Еще одной проблемой стала транспортировка картин. Г.Д. Костаки пытался помочь О.Я. Рабину и связался с советской компанией-перевозчиком, которой пользовались иностранцы168 (подобным образом Георгий Костаки уже помогал Олегу Целкову), но она отказалась от сотрудничества. О.Я. Рабину удалось договориться с ОВИРом о вывозе своих картин в отдельном купе того же поезда, на котором планировали ехать он сам с супругой и сыном. После долгих приготовлений семья Рабиных покинула СССР через Брест. До Бреста их сопровождал Иосиф Киблицкий, который вез с собой дополнительные деньги на случай непредвиденных обстоятельств; было согласовано, что если все пройдет хорошо и деньги на границе не потребуются, он отдаст их дочери Оскара Рабина и Валентины Кропивницкой Кате, остававшейся в Москве. На границе все прошло без сложностей, даже не потребовалось разворачивать картины, которые они везли.

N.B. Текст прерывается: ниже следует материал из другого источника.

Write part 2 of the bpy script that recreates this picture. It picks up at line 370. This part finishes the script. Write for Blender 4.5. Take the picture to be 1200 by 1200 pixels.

Поскольку визы были выданы для посещения Западной Германии, Рабин, Валентина Кропивницкая и Саша, прибыв в Кельн, сразу же зарегистрировались в советском посольстве. Однако в Германии они оставаться не собирались и в тот же вечер отправились поездом в Париж (еще в Москве они получили во французском посольстве «транзитные» визы для въезда в эту страну169). Еще в Кельне их встретили десять человек, включая Клод Дей, а также верного и неутомимого подвижника А.Д. Глезера, который отвез их в городок Монжерон170, находящийся в сорока минутах езды от Парижа, где ему удалось создать музей современного русского искусства; Рабин увидел там собственные работы и картины своих друзей. Кроме того, А.Д. Глезер рассказал О.Я. Рабину о том, что еще в марте 1977 года он смог организовать выставку его работ в одной из парижских галерей.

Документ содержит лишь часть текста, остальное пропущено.